§ **RECORDS**
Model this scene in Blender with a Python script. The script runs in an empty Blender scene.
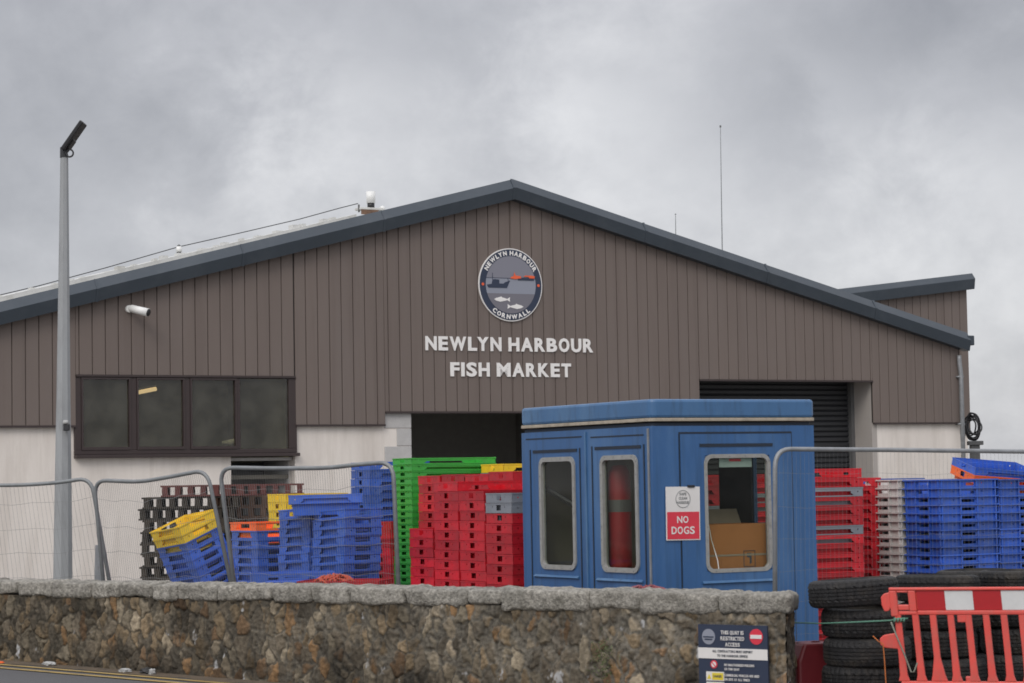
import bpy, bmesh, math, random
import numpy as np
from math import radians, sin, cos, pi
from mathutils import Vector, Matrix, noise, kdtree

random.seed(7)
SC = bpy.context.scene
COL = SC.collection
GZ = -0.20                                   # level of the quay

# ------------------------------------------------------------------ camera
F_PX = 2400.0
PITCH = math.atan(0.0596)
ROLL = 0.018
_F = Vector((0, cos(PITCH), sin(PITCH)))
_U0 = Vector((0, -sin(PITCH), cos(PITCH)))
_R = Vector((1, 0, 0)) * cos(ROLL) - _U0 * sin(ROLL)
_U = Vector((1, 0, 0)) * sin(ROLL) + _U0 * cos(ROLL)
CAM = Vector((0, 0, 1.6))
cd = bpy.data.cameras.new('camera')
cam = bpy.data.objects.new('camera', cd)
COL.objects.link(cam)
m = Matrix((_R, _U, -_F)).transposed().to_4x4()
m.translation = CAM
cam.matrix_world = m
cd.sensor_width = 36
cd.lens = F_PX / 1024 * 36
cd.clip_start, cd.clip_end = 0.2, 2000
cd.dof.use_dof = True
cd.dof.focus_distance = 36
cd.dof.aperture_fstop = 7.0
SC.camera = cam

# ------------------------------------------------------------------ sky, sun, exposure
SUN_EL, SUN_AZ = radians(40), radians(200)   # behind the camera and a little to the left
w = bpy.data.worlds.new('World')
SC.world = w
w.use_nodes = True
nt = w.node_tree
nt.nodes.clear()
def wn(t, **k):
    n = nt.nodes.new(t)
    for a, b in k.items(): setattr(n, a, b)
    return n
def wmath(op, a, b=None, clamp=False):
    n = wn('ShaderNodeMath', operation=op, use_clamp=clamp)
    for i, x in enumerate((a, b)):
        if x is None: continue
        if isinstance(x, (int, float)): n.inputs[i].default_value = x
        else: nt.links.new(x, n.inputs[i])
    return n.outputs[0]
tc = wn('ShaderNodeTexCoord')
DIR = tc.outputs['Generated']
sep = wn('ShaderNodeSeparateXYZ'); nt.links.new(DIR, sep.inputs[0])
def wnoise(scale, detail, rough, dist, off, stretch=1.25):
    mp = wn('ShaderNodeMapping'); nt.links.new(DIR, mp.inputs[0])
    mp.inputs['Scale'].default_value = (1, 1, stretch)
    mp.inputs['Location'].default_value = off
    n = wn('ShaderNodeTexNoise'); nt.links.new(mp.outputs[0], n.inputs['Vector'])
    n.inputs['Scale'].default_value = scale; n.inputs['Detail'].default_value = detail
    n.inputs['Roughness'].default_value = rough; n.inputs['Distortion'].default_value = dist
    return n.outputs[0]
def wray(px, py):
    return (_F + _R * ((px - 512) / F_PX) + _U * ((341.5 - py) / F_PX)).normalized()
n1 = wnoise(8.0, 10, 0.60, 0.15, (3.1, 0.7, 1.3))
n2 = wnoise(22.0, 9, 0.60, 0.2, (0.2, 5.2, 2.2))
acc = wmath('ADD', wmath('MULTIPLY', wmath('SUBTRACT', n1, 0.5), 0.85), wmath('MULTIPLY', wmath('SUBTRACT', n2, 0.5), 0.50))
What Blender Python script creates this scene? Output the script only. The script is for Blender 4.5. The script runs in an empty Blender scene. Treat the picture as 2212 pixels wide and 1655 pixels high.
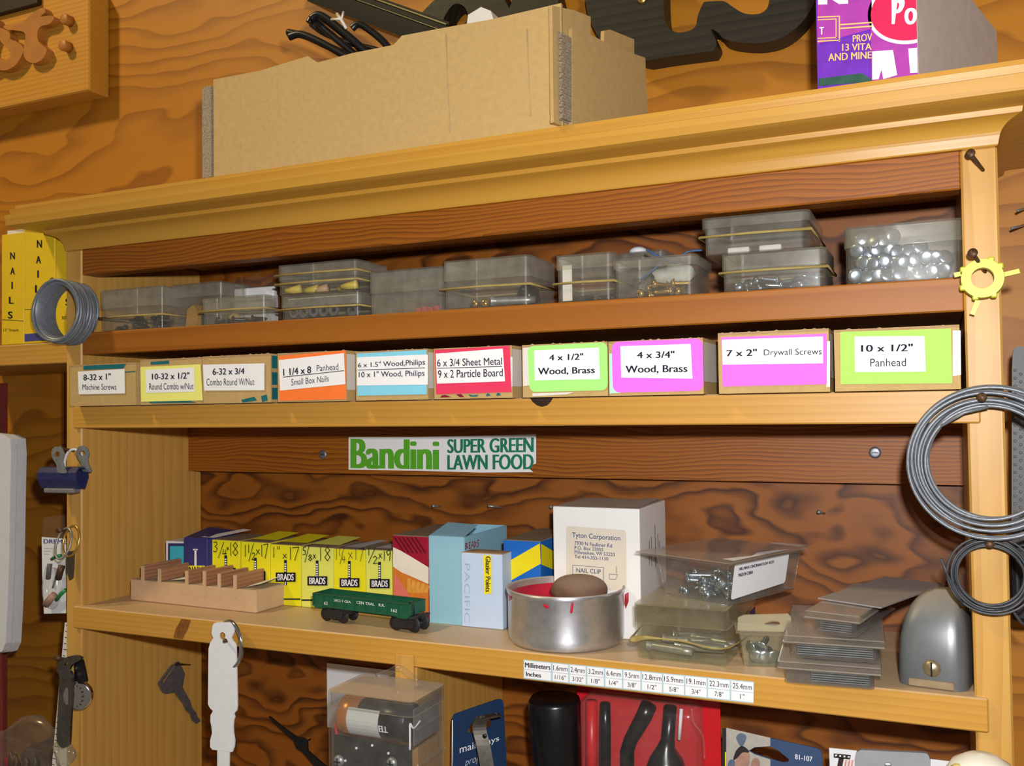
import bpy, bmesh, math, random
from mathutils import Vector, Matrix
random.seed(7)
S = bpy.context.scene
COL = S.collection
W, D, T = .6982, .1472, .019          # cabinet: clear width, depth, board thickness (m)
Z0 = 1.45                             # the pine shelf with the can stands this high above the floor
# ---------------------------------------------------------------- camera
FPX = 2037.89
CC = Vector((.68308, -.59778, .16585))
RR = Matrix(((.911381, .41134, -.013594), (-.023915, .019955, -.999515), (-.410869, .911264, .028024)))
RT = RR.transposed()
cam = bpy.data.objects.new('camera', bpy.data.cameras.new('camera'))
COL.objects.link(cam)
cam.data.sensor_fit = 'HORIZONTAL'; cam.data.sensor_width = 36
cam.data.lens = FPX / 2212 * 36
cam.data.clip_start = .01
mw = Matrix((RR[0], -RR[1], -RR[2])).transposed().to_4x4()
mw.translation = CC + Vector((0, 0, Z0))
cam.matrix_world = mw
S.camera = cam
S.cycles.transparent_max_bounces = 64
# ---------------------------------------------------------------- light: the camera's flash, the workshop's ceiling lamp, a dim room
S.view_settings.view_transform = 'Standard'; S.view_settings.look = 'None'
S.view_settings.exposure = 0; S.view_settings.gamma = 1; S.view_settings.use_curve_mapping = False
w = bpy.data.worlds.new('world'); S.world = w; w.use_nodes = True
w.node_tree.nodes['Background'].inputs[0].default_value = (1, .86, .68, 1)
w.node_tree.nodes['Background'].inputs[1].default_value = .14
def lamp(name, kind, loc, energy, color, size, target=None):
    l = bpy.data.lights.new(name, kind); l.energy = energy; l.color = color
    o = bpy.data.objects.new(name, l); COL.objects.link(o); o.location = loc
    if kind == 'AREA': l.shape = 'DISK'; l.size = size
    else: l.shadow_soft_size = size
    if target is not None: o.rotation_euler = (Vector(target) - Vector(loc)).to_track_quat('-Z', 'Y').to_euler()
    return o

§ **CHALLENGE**
Go through the entries above and print each one exactly, minus the pictures.

§ **RIGHT ANSWER**
Model this scene in Blender with a Python script. The script runs in an empty Blender scene.
import bpy, bmesh, math, random
import numpy as np
from math import radians, sin, cos, pi
from mathutils import Vector, Matrix, noise, kdtree

random.seed(7)
SC = bpy.context.scene
COL = SC.collection
GZ = -0.20                                   # level of the quay

# ------------------------------------------------------------------ camera
F_PX = 2400.0
PITCH = math.atan(0.0596)
ROLL = 0.018
_F = Vector((0, cos(PITCH), sin(PITCH)))
_U0 = Vector((0, -sin(PITCH), cos(PITCH)))
_R = Vector((1, 0, 0)) * cos(ROLL) - _U0 * sin(ROLL)
_U = Vector((1, 0, 0)) * sin(ROLL) + _U0 * cos(ROLL)
CAM = Vector((0, 0, 1.6))
cd = bpy.data.cameras.new('camera')
cam = bpy.data.objects.new('camera', cd)
COL.objects.link(cam)
m = Matrix((_R, _U, -_F)).transposed().to_4x4()
m.translation = CAM
cam.matrix_world = m
cd.sensor_width = 36
cd.lens = F_PX / 1024 * 36
cd.clip_start, cd.clip_end = 0.2, 2000
cd.dof.use_dof = True
cd.dof.focus_distance = 36
cd.dof.aperture_fstop = 7.0
SC.camera = cam

# ------------------------------------------------------------------ sky, sun, exposure
SUN_EL, SUN_AZ = radians(40), radians(200)   # behind the camera and a little to the left
w = bpy.data.worlds.new('World')
SC.world = w
w.use_nodes = True
nt = w.node_tree
nt.nodes.clear()
def wn(t, **k):
    n = nt.nodes.new(t)
    for a, b in k.items(): setattr(n, a, b)
    return n
def wmath(op, a, b=None, clamp=False):
    n = wn('ShaderNodeMath', operation=op, use_clamp=clamp)
    for i, x in enumerate((a, b)):
        if x is None: continue
        if isinstance(x, (int, float)): n.inputs[i].default_value = x
        else: nt.links.new(x, n.inputs[i])
    return n.outputs[0]
tc = wn('ShaderNodeTexCoord')
DIR = tc.outputs['Generated']
sep = wn('ShaderNodeSeparateXYZ'); nt.links.new(DIR, sep.inputs[0])
def wnoise(scale, detail, rough, dist, off, stretch=1.25):
    mp = wn('ShaderNodeMapping'); nt.links.new(DIR, mp.inputs[0])
    mp.inputs['Scale'].default_value = (1, 1, stretch)
    mp.inputs['Location'].default_value = off
    n = wn('ShaderNodeTexNoise'); nt.links.new(mp.outputs[0], n.inputs['Vector'])
    n.inputs['Scale'].default_value = scale; n.inputs['Detail'].default_value = detail
    n.inputs['Roughness'].default_value = rough; n.inputs['Distortion'].default_value = dist
    return n.outputs[0]
def wray(px, py):
    return (_F + _R * ((px - 512) / F_PX) + _U * ((341.5 - py) / F_PX)).normalized()
n1 = wnoise(8.0, 10, 0.60, 0.15, (3.1, 0.7, 1.3))
n2 = wnoise(22.0, 9, 0.60, 0.2, (0.2, 5.2, 2.2))
acc = wmath('ADD', wmath('MULTIPLY', wmath('SUBTRACT', n1, 0.5), 0.85), wmath('MULTIPLY', wmath('SUBTRACT', n2, 0.5), 0.50))
What Blender Python script creates this scene? Output the script only. The script is for Blender 4.5. The script runs in an empty Blender scene. Treat the picture as 2212 pixels wide and 1655 pixels high.
import bpy, bmesh, math, random
from mathutils import Vector, Matrix
random.seed(7)
S = bpy.context.scene
COL = S.collection
W, D, T = .6982, .1472, .019          # cabinet: clear width, depth, board thickness (m)
Z0 = 1.45                             # the pine shelf with the can stands this high above the floor
# ---------------------------------------------------------------- camera
FPX = 2037.89
CC = Vector((.68308, -.59778, .16585))
RR = Matrix(((.911381, .41134, -.013594), (-.023915, .019955, -.999515), (-.410869, .911264, .028024)))
RT = RR.transposed()
cam = bpy.data.objects.new('camera', bpy.data.cameras.new('camera'))
COL.objects.link(cam)
cam.data.sensor_fit = 'HORIZONTAL'; cam.data.sensor_width = 36
cam.data.lens = FPX / 2212 * 36
cam.data.clip_start = .01
mw = Matrix((RR[0], -RR[1], -RR[2])).transposed().to_4x4()
mw.translation = CC + Vector((0, 0, Z0))
cam.matrix_world = mw
S.camera = cam
S.cycles.transparent_max_bounces = 64
# ---------------------------------------------------------------- light: the camera's flash, the workshop's ceiling lamp, a dim room
S.view_settings.view_transform = 'Standard'; S.view_settings.look = 'None'
S.view_settings.exposure = 0; S.view_settings.gamma = 1; S.view_settings.use_curve_mapping = False
w = bpy.data.worlds.new('world'); S.world = w; w.use_nodes = True
w.node_tree.nodes['Background'].inputs[0].default_value = (1, .86, .68, 1)
w.node_tree.nodes['Background'].inputs[1].default_value = .14
def lamp(name, kind, loc, energy, color, size, target=None):
    l = bpy.data.lights.new(name, kind); l.energy = energy; l.color = color
    o = bpy.data.objects.new(name, l); COL.objects.link(o); o.location = loc
    if kind == 'AREA': l.shape = 'DISK'; l.size = size
    else: l.shadow_soft_size = size
    if target is not None: o.rotation_euler = (Vector(target) - Vector(loc)).to_track_quat('-Z', 'Y').to_euler()
    return o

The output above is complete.